(Records)
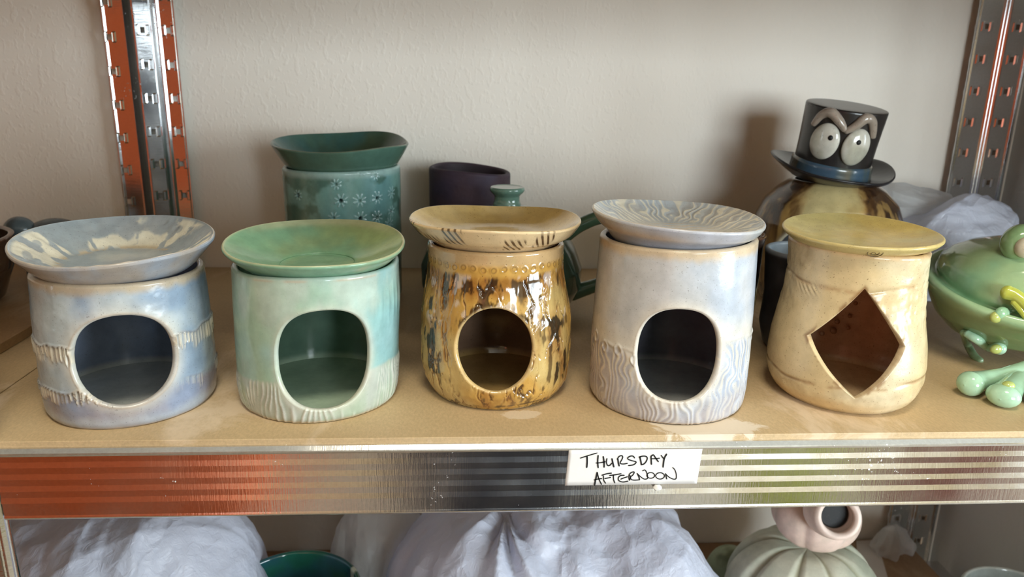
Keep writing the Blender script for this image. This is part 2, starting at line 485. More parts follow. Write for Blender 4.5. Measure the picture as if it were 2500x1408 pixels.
# rear posts
post('upright', -.316, -.2805, 1, .386, -1.09, .75, (.0065, .0290), (.0150, .0205), rack, zoff=.017, vee=(.0195, .33))
box('upright_flange', (-.3175, .380, -1.09), (-.3161, .398, .75), M_GALVZ, rack)
post('upright', .524, .581, 1, .386, -1.09, .75, (.0105, .044), (.026, .0295, .033), rack, zoff=.007)
box('upright_flange', (.581, .383, -1.09), (.5825, .398, .75), M_GALVZ, rack)
post('upright', -.349, -.3235, 1, .386, -1.09, .75, (.0062,), (.0025, .0232), rack2, zoff=.010)
box('upright_flange', (-.3235, .372, -1.09), (-.322, .398, .75), M_GALVZ, rack2)
# front posts
post('upright', -.300, -.268, 1, .0005, -1.09, .75, (.008,), (.026, .0285), rack, zoff=.012)
box('upright_flange', (-.3015, -.001, -1.09), (-.300, .03, .75), M_GALVZ, rack)
post('upright', .549, .581, 1, .0005, -1.09, .75, (.012,), (.022, .0285), rack)
post('upright', -.337, -.305, 1, .0005, -1.09, .75, (.012,), (.022, .0285), rack2)

def beam(name, x0, x1, zt, parent):
    """galvanised beam: rolled top lip, four shallow ridges, return at the bottom"""
    pr = [(.0105, -.0042), (.0002, -.0042), (-.0004, -.0044), (-.0025, -.0063), (-.0028, -.0068), (-.0026, -.0076), (-.0018, -.0081)]
    z = -.0118
    for i in range(4):
        pr += [(-.0018, z), (-.0025, z-.0031), (-.0018, z-.0035)]; z -= .0076
    pr += [(-.0018, -.0464)]+[(-.0010-.0012*math.cos(a), -.0476-.0012*math.sin(a)) for a in np.radians([-30, 0, 30, 60, 90])]+[(.018, -.0488)]
    P = []
    for p in pr:
        if not P or abs(p[0]-P[-1][0])+abs(p[1]-P[-1][1]) > 1e-5: P.append(p)
    P = np.array(P); nx = 4
    X = np.linspace(x0, x1, nx)
    V = np.array([[x, p[0], p[1]+zt] for x in X for p in P])
    me = npmesh(name, V, [gridfaces(nx, len(P), closed=False)], False)
    o = link(name, me, M_GALV, parent)
    md = o.modifiers.new('thick', 'SOLIDIFY'); md.thickness = .0009; md.offset = 0
    return o
for zt, t in ((0, .0), (-.352, 0), (.352, 0)):
    beam('front_beam', -.2672, .5485, zt, rack)
    box('rear_beam', (-.28, .388, zt-.049), (.523, .3985, zt-.006), M_GALV, rack)
    box('side_beam', (.560, .03, zt-.049), (.578, .36, zt-.006), M_GALV, rack)
    p = box('shelf_panel', (-.3018, .0006, zt-.0058), (.556, .3975, zt), M_SHELF if zt == 0 else M_SHELF2, rack, .0004)
for zt in (0, -.352, .352):
    box('shelf_panel', (-1.05, .0006, zt-.0058), (-.3028, .3975, zt), M_SHELF if zt == 0 else M_SHELF2, rack2, .0004)
    box('front_beam', (-1.04, -.002, zt-.049), (-.3375, .010, zt-.0062), M_GALV, rack2)
box('side_plate', (-.3015, .03, -.06), (-.3000, .372, -.007), M_GALV, rack)

# ------------------------------------------------------------------ pottery builders
def smooth_prof(zr, n=400):
    z = np.array([p[0] for p in zr], float); r = np.array([p[1] for p in zr], float)
    zz = np.linspace(z[0], z[-1], n); rr = np.interp(zz, z, r)
    k = int(n*.05) | 1; ker = np.hanning(k+2)[1:-1]; ker /= ker.sum()
    pad = np.concatenate([2*rr[0]-rr[k:0:-1], rr, 2*rr[-1]-rr[-2:-k-2:-1]])
    return zz, np.convolve(pad, ker, 'same')[k:-k]

def hole_curve(kind, th0, z0, a, b, R, pts=None, e=2.0, tilt=0):
    """closed outline in (u=arc, z) relative to centre, as polar radius table"""
    ph = np.linspace(-np.pi, np.pi, 1441)
    if kind == 'oval':
        c, s = np.cos(ph-tilt), np.sin(ph-tilt)
        r = (np.abs(c/a)**e+np.abs(s/b)**e)**(-1/e)
    else:
        poly = []
        n = len(pts)
        for i in range(n):
            p, q, bulge = np.array(pts[i][:2]), np.array(pts[(i+1) % n][:2]), pts[i][2]
            d = q-p; nrm = np.array([d[1], -d[0]])
            for t in np.linspace(0, 1, 60, endpoint=False): poly.append(p+d*t+nrm*bulge*4*t*(1-t))
        poly = np.array(poly); pa = np.arctan2(poly[:, 1], poly[:, 0]); pr = np.hypot(poly[:, 0], poly[:, 1])
        o = np.argsort(pa); pa = pa[o]; pr = pr[o]
        pa = np.concatenate([pa[-3:]-2*np.pi, pa, pa[:3]+2*np.pi]); pr = np.concatenate([pr[-3:], pr, pr[:3]])
        r = np.interp(ph, pa, pr)
    return ph, r

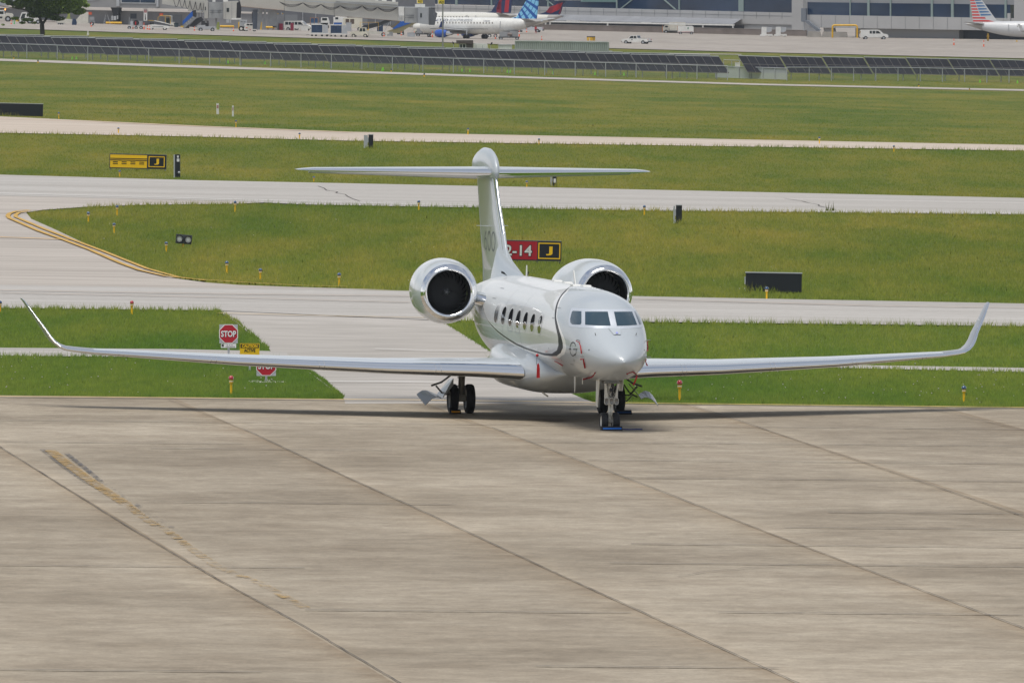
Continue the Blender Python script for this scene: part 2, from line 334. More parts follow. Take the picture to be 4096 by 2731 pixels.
J.append((.02,[(388,922),(430,938),(560,990)],.004))
lines('pavement_joint',J,m_jt,.062)
HJ=[]
for y,x0,x1 in [(1017,-100,560),(1018,1200,2352),(1033,345,900),(1101,1430,2352),(1157,415,1050),(1180,1900,2352),(1301,-100,700),(1215,1800,2500),(1253,1450,2500),(1297,1400,2450),(1405,700,1450),(1410,1650,2350),(1534,1230,1790),(1542,-50,600),(968,-50,2400),(1060,1350,2352)]:
    HJ.append((.15,[(x0,y),((x0+x1)/2,y+(x1-x0)*.0045),(x1,y+(x1-x0)*.009)],.004))
lines('pavement_joint',HJ,mat('hairline_joint',(.17,.15,.125),.9,var=.3,vs=.7),.06)
lines('pavement_crack',[(.03,[(1560,1328),(1620,1318),(1700,1311),(1780,1304),(1930,1296),(1975,1299)],.02),(.06,[(735,430),(760,440),(790,449),(828,465)],.1),(.06,[(1800,458),(1850,466),(1890,476),(1905,482)],.12)],m_jt,.064)
def patchy(name,pts,wd,m,h,fill,jw,step=7):
    mb=MB()
    for (a,b),(c,d) in zip(pts[:-1],pts[1:]):
        n=max(1,int(math.hypot(c-a,d-b)/step))
        for i in range(n):
            if random.random()>fill: continue
            x=a+(c-a)*(i+random.random()*.5)/n; y=b+(d-b)*(i+.2)/n; blot(mb,x+random.uniform(-jw,jw),y,wd*random.uniform(.5,1.1),wd*random.uniform(1.5,3.5),h+random.uniform(0,.0015),9)
    return tag(mb.build(name,m,fix=False),kind='structure')
BL_=True
def blot(mb,px,py,rx,ry,h,n=16):
    c=G(px*1.7415,py*1.7415); vs=[(c.x,c.y,float(gz(c.x,c.y))+h)]
    for i in range(n):
        t=2*math.pi*i/n; r=1+random.uniform(-.25,.25); x=c.x+rx*r*math.cos(t); y=c.y+ry*r*math.sin(t); vs.append((x,y,float(gz(x,y))+h))
    mb.add(vs,[(0,i+1,(i+1)%n+1) for i in range(n)])
YP=[(115,1038),(165,1077),(215,1113),(290,1162),(340,1200),(395,1230)]
def worn(name,col,lo,hi,sc_):
    m=mat(name,col,.85); n=m.node_tree.nodes; l=m.node_tree.links; g=n.new('ShaderNodeNewGeometry'); mpn=n.new('ShaderNodeMapping'); mpn.inputs['Scale'].default_value=(sc_,sc_*.45,1); t=n.new('ShaderNodeTexNoise'); t.inputs['Scale'].default_value=1; t.inputs['Detail'].default_value=8; t.inputs['Roughness'].default_value=.7
    r=n.new('ShaderNodeValToRGB'); e=r.color_ramp.elements; e[0].position=lo; e[1].position=hi; e[0].color=(0,0,0,1); e[1].color=(.8,.8,.8,1)
    l.new(g.outputs['Position'],mpn.inputs[0]); l.new(mpn.outputs[0],t.inputs[0]); l.new(t.outputs[0],r.inputs[0]); l.new(r.outputs[0],n['Principled BSDF'].inputs['Alpha']); return m
w1_=worn('worn_yellow',(.40,.25,.07),.40,.62,3.5); w2_=worn('worn_yellow_thin',(.40,.25,.07),.47,.64,2.5); w3_=worn('worn_black',(.10,.10,.105),.42,.60,3.5); w4_=worn('worn_black_thin',(.12,.12,.12),.54,.66,2.5)
lines('faded_line',[(.34,YP[:4])],w1_,.0565); lines('faded_line',[(.26,YP[3:]+[(430,1258),(500,1306),(600,1345),(700,1400)])],w2_,.0565)
lines('faded_line',[(.15,[(97,1036),(150,1078),(200,1112),(245,1132)]),(.15,[(152,1044),(200,1082),(235,1112)])],w3_,.0535)
lines('faded_line',[(.15,[(245,1132),(330,1185),(400,1235),(440,1270)]),(.15,[(235,1112),(310,1160),(410,1225)])],w4_,.0535)
mb=MB(); blot(mb,1260,968,.75,.35,.064); blot(mb,1500,991,.5,.2,.064); tag(mb.build('oil_stain',mat('oil_stain',(.15,.10,.08),.8,var=.3,vs=3),fix=False),kind='structure')
mb=MB()
for px,py,rx,ry in [(612,877,.6,1.2)]: blot(mb,px,py,rx,ry,.02)
tag(mb.build('gravel',mat('gravel',(.45,.43,.40),.95,var=.4,vs=9),fix=False),kind='stuff')
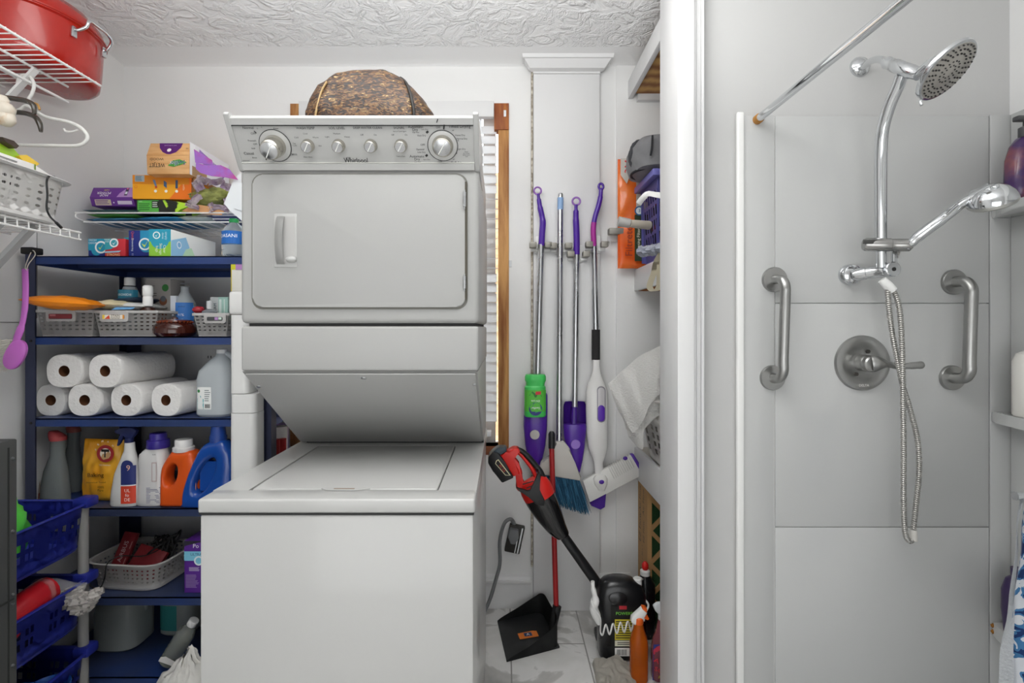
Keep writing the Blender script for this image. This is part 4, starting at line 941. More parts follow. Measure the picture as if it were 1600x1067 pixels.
M = TR(bx-.05, 2.0, z5_+.045, rad(-8), rad(-34), rad(14))
B(M).box(0, .12, 0, .02, 0, .11, bev=.002).build('box_body', C('#7a2026', .4), rc2)
b = B(); R_ = random.Random(3); c0 = Vector((bx+.06, 2.08, z5_+.06))
for k in range(7):
    pts = [c0 + Vector((R_.uniform(-.05, .05), R_.uniform(-.05, .05), R_.uniform(-.01, .10))) for _ in range(6)]
    b.sweep(cr(pts, 6, closed=True), .0035, 6, closed=True)
solo(b, 'cable_bundle', RUBBER, 'tangle of black cables inside the off-white basket', 'cable', smooth=60)
b = B(); R0 = TR(bx, by, z5_)
pts = [R0 @ Vector(q) for q in ((.10, .02, .13), (.02, -.03, .10), (-.02, -.10, .13), (-.055, -.122, .112), (-.06, -.130, .06), (-.075, -.132, .025), (-.10, -.130, .022), (-.125, -.128, .05), (-.13, -.126, .10))]
b.sweep(cr(pts, 8), .0022, 6); solo(b, 'charging_cable', RUBBER, 'thin black cable looping down over the front of the off-white basket', 'cable')
carton(288, 845, 314, None, 1.93, .12, z5_, '#5a2a8c', 'purple and pale blue carton standing on the fifth shelf beside the washer',
   [('p', [(0, .9), (1, .98), (1, 1), (0, 1)], '#2c2a34'), ('r', 0, .80, 1, .88, '#5a2a8c'), ('t', .7, .90, .022, 'Po', '#efe6f6'), ('r', 0, .62, 1, .80, '#7ec4dc'), ('t', .72, .74, .014, 'ULTRA', '#1c3a70'), ('c', .88, .62, .018, '#e4f0f4'), ('c', .88, .62, .012, '#7ec4dc'),
    ('lines', .3, .42, .95, .5, 4, '#cfc0e2'), ('lines', .1, .1, .9, .36, 12, '#9c80bc')])
# --- lowest shelf
z6_ = SH[5] + .001
DKC = mat('dim_translucent_plastic', '#9aa09e', .3, trans=.3, ior=1.3)
gallon(W(195, 2.12), 2.12, z6_, .090, .085, .26, 'empty translucent gallon jug, left of the two on the lowest shelf', None, m=DKC)
gallon(-1.385, 2.22, z6_, .075, .075, .26, 'translucent jug with green label behind the water bottle on the lowest shelf', (.1, [('r', -.9, 0, .2, 1, '#2f7a78')], .4), m=DKC)
wbt = T('water_bottle', 'ribbed clear water bottle with white cap lying tilted above the white bag', 'bottle', (W(270, 1.94), 1.95, .10))
M = TR(W(262, 1.95), 1.95, Z(1035, 1.95), 0, 0, rad(32))
prof = [(.020, 0), (.034, .008)] + [(.034 - .003*(k % 2), .012 + .009*k) for k in range(12)] + [(.034, .125), (.028, .145), (.015, .165), (.014, .175)]
B(M).lathe(prof, 28).build('bottle_body', mat('clear_bottle_dim', '#c8ccc4', .08, trans=.75, ior=1.25), wbt)
B(M).lathe([(.0175, .170), (.018, .172), (.018, .190), (.016, .192)], 20).build('cap', WPLAS, wbt)
art(wbt, M, [('p', [(-.5, .3), (.9, .55), (1, .85), (-.2, .8), (-.5, .6)], '#e2e0dc')], .05, .06, 'paper_scrap', off=.036)
b = B(); c0 = P(283, 1045, 1.80)
def bagp(u, v):
    a = 2*math.pi*u; k = (1-v)
    x = c0.x + math.cos(a)*(.13*k**.8 + .02) + .02*v; y = 1.79 + math.sin(a)*(.07*k**.8+.01)
    z = .002 + v*.185*(1 + .15*math.cos(a-.3)) + .025*noise.noise(Vector((math.cos(a)*3, math.sin(a)*3, v*4)))
    return (x + .012*noise.noise(Vector((a*4, v*6, 2))), y + .012*noise.noise(Vector((a*4, v*6, 9))), max(.002, z))
b.surf(bagp, 70, 24, wrap=True)
solo(b, 'plastic_bag', mat('crumpled_white_bag', '#d6d4ce', .45, bump=.4, bs=40, sheen=.1), 'crumpled white plastic bag on the floor beside the washer', 'bag', smooth=60)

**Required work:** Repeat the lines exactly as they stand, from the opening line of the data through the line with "(.022, .0285), rack2)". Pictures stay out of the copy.

**Output:**
Keep writing the Blender script for this image. This is part 2, starting at line 485. More parts follow. Write for Blender 4.5. Measure the picture as if it were 2500x1408 pixels.
# rear posts
post('upright', -.316, -.2805, 1, .386, -1.09, .75, (.0065, .0290), (.0150, .0205), rack, zoff=.017, vee=(.0195, .33))
box('upright_flange', (-.3175, .380, -1.09), (-.3161, .398, .75), M_GALVZ, rack)
post('upright', .524, .581, 1, .386, -1.09, .75, (.0105, .044), (.026, .0295, .033), rack, zoff=.007)
box('upright_flange', (.581, .383, -1.09), (.5825, .398, .75), M_GALVZ, rack)
post('upright', -.349, -.3235, 1, .386, -1.09, .75, (.0062,), (.0025, .0232), rack2, zoff=.010)
box('upright_flange', (-.3235, .372, -1.09), (-.322, .398, .75), M_GALVZ, rack2)
# front posts
post('upright', -.300, -.268, 1, .0005, -1.09, .75, (.008,), (.026, .0285), rack, zoff=.012)
box('upright_flange', (-.3015, -.001, -1.09), (-.300, .03, .75), M_GALVZ, rack)
post('upright', .549, .581, 1, .0005, -1.09, .75, (.012,), (.022, .0285), rack)
post('upright', -.337, -.305, 1, .0005, -1.09, .75, (.012,), (.022, .0285), rack2)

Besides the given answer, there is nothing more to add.